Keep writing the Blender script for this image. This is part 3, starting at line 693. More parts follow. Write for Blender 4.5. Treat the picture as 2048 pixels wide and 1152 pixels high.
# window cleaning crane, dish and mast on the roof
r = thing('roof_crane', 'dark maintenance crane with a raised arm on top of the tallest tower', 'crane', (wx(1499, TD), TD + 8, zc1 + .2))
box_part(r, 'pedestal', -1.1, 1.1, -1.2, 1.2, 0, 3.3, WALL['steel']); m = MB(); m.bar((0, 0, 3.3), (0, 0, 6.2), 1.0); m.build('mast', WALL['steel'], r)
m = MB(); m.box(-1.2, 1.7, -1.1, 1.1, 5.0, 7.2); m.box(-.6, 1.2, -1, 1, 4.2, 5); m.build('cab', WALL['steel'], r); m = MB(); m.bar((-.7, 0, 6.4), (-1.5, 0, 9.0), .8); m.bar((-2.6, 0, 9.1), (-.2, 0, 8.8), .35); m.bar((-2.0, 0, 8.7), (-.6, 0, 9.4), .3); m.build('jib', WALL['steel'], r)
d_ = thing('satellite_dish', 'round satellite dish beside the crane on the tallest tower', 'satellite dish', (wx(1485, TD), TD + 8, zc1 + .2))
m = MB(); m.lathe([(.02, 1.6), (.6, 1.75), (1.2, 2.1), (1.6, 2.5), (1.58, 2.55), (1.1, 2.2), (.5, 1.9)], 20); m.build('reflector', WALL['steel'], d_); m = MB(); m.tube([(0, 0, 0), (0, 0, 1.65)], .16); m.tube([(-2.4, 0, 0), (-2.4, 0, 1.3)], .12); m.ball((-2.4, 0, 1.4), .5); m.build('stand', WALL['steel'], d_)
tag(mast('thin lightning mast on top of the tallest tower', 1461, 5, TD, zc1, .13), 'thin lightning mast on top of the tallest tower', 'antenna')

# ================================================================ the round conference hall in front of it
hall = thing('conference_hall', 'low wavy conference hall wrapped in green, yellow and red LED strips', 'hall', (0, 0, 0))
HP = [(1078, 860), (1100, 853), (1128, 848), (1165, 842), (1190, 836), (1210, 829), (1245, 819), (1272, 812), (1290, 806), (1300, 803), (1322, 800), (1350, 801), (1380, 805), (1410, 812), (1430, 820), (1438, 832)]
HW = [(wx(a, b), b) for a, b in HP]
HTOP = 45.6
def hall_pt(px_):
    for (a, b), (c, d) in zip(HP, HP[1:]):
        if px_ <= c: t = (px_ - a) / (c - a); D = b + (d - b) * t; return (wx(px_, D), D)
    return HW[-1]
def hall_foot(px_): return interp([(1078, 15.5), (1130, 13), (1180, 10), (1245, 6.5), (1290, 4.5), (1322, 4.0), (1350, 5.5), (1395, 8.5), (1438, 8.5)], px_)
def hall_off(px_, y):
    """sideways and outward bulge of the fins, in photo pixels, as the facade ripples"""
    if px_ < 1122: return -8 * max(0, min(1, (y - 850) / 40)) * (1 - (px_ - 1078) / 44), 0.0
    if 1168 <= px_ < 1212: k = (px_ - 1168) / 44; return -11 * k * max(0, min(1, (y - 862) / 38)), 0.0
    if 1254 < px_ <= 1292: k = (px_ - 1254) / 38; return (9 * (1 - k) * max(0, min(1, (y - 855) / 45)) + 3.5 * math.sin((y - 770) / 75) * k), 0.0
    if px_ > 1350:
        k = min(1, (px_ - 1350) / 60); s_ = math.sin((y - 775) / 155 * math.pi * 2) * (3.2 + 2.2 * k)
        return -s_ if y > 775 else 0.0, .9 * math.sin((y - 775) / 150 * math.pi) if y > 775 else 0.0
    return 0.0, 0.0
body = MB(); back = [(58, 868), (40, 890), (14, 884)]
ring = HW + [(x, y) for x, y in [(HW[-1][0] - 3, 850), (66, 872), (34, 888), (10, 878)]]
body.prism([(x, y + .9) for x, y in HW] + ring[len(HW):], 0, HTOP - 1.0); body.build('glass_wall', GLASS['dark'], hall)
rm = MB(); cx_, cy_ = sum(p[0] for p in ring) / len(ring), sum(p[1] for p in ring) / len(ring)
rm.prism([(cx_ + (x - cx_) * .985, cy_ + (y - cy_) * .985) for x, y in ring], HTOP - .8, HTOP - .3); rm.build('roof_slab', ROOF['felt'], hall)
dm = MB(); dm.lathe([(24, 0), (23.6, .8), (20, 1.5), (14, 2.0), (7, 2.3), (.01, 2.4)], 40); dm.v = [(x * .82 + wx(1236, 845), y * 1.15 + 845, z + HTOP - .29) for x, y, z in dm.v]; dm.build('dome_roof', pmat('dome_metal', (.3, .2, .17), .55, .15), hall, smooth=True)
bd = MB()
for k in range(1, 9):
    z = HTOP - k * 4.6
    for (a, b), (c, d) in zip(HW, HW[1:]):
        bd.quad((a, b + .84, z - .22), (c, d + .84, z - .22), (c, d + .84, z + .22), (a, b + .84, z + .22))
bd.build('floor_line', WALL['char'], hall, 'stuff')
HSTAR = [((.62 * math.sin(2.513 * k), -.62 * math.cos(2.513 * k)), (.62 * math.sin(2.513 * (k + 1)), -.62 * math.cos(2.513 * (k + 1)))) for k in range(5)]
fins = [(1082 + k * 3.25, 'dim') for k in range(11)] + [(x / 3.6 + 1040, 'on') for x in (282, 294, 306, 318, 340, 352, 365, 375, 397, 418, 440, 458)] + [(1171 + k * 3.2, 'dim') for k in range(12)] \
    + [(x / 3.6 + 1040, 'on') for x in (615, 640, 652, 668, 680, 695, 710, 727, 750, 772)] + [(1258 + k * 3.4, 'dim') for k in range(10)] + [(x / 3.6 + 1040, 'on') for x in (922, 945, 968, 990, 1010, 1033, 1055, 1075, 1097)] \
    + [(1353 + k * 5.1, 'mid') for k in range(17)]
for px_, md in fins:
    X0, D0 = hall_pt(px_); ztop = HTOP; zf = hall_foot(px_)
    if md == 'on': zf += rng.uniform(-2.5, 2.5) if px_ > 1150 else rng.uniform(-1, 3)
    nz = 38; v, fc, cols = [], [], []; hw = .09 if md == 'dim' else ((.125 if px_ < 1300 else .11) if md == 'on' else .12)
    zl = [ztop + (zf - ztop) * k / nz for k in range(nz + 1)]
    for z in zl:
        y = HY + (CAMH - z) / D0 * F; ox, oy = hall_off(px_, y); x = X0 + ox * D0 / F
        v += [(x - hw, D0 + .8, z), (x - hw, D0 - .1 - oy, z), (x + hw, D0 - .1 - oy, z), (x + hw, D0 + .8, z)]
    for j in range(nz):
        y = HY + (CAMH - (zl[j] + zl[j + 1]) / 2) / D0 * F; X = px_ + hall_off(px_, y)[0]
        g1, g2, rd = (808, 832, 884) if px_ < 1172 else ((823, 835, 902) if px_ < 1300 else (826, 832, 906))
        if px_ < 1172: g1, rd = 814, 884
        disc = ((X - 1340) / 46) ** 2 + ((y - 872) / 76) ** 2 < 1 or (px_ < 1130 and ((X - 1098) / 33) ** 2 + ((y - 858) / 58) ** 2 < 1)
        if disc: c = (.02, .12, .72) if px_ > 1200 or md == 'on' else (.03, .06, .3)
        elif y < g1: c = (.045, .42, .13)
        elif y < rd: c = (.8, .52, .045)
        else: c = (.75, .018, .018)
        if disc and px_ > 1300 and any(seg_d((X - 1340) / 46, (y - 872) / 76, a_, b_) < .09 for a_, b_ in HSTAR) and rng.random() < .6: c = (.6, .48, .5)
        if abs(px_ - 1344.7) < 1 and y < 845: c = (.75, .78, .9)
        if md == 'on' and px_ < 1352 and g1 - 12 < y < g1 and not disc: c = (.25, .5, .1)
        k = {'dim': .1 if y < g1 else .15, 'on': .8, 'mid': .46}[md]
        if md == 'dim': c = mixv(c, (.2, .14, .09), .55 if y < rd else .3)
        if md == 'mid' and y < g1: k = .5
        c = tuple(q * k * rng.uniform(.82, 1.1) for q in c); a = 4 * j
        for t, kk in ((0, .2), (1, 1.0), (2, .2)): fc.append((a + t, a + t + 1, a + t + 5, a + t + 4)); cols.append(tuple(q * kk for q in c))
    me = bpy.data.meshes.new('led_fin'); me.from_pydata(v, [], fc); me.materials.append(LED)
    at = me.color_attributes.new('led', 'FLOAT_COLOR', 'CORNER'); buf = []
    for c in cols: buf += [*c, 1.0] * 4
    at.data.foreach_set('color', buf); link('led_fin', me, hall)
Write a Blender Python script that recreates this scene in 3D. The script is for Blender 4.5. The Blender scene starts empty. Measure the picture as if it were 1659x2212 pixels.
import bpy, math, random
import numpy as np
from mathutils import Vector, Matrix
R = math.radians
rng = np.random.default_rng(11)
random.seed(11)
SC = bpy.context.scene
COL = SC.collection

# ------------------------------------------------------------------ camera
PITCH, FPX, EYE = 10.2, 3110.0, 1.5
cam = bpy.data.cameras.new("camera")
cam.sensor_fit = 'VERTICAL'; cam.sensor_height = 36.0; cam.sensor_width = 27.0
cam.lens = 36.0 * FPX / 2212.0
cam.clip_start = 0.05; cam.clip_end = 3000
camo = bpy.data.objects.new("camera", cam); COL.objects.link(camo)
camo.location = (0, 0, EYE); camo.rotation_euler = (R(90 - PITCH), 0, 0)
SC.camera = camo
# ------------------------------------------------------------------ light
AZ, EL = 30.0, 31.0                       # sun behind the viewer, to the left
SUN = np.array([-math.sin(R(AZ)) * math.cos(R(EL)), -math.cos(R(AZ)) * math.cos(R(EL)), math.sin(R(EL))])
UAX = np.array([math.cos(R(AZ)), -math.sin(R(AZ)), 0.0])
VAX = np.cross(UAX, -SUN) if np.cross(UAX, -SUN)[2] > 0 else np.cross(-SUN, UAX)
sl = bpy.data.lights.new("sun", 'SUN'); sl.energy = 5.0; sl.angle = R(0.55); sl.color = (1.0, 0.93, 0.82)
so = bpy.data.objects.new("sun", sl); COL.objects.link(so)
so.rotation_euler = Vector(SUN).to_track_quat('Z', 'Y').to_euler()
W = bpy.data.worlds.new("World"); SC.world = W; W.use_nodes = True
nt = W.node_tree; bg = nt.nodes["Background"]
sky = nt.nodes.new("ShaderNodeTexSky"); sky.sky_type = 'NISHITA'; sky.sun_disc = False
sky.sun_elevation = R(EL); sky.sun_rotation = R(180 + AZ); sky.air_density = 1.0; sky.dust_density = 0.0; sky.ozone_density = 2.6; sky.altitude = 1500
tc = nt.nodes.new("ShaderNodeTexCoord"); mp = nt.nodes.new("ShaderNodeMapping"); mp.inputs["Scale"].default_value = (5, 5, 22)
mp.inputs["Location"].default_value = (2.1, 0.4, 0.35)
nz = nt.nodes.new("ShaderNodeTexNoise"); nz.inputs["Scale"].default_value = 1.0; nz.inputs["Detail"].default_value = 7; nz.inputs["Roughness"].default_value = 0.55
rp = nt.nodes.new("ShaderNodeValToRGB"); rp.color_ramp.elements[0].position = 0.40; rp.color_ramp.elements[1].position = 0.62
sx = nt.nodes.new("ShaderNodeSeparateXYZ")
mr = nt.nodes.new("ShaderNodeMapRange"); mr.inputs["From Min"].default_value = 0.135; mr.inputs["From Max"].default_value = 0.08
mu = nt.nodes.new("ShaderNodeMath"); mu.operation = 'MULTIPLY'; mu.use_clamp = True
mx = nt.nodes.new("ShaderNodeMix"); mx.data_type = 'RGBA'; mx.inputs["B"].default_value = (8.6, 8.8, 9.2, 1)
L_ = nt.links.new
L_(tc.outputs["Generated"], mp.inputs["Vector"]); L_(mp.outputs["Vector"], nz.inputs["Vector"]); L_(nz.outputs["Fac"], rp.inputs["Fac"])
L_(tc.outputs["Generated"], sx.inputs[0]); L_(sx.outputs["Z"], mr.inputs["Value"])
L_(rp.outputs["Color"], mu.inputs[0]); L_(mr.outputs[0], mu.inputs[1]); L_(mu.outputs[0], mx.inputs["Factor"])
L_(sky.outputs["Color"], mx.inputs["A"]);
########
WHAT TO DO:
Begin with the line that has "Write a Blender" in the listing above and end after the line that has "COL = SC.collection"; output those lines exactly.

OUTPUT FOR THIS EXERCISE:
Write a Blender Python script that recreates this scene in 3D. The script is for Blender 4.5. The Blender scene starts empty. Measure the picture as if it were 1659x2212 pixels.
import bpy, math, random
import numpy as np
from mathutils import Vector, Matrix
R = math.radians
rng = np.random.default_rng(11)
random.seed(11)
SC = bpy.context.scene
COL = SC.collection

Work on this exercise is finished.